Selzer and Blumberg currently play in Ward’s touring band, a gig that, for now at least, is easily as profitable as Norfolk & Western, if not more so. “It would definitely be nice if we got a little bit bigger,” says Selzer. “I’m not looking to be like really huge or anything, and I’m not sure if we’re really capable of that. But it would be nice to sell more records and have more people come to our shows. But we’ll just keep doing it till it doesn’t feel right anymore. Even now, we’ve been a band for years and I still feel like we’re slowly building. It’s definitely getting better. But it’s a slow train.”
Norfolk & Western, named after the long-defunct railway of the same name, began as a one-man band. Selzer, veteran of a math rock band you’ve likely never heard of, moved to Portland after college, started up Type Foundry, and began working on what would become the first Norfolk & Western disc, 2000’s Centralia.
Norfolk & Western gradually evolved into a collective, with members added and subtracted at an occasionally alarming rate. “When I started, it was just me,” Selzer recalls. “But eventually we played some songs with a four-piece band; then Rachel and I did a tour opening for the Decemberists as just a duo. It’s always kind of changed a little bit, but it never felt strange. It always felt like a natural evolution.”
Norfolk & Western is now at least nominally a seven-piece. Tours feature only as many members as the band can afford to send out, but everyone contributes songs and instrumentation to the records, which have become exercises in reductivism, with Selzer whittling everyone’s contributions into a more manageable whole. The band is now a big, unwieldy thing, with Selzer as its chief singer, songwriter, recording engineer and ringmaster.

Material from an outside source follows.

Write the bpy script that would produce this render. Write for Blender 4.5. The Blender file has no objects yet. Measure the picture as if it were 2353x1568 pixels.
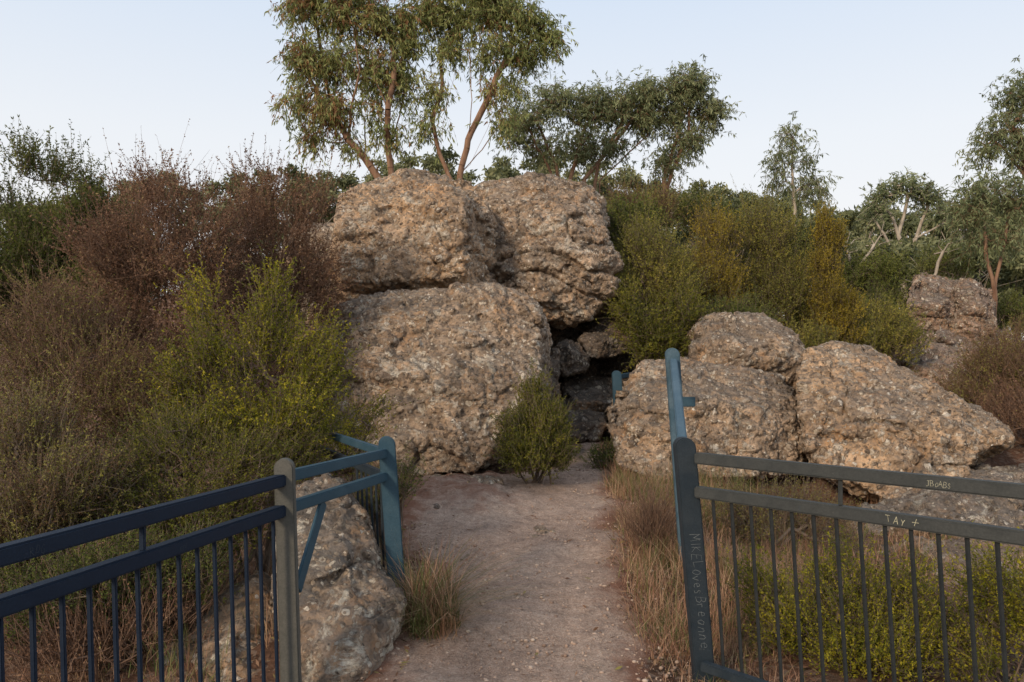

“I certainly don’t tell anyone what to do, but I deal with [management stuff], with logistics and decisions,” he says. “As far as music goes, I don’t really consider myself the leader. It’s definitely more of a collective. I guess I’m the leader by default.”
Seldom have this many people made this little noise. The Unsung Colony is mild and lovely and strange, a spartan mix of muted guitars and trumpets and logy folk. Unlike the group’s past few albums, which tended to prize atmosphere and gnomic lyrics over things such as narrative, Colony features more recognizable song structures.
“It’s definitely not, like, a concept album,” says Selzer. “But the last couple of years I’ve been more interested in writing in a narrative style, telling a little story in three minutes. It’s hard, but it helps me identify with the song better, instead of being more abstract, stream of consciousness, poetry kind of stuff.”
It makes the band’s live shows a lot less complicated, too. “It’s easier for me to remember the words this way,” he admits. “Sometimes I [would] have to make up a line on the fly, but with the new songs it’s a lot easier. I feel like more of a storyteller.”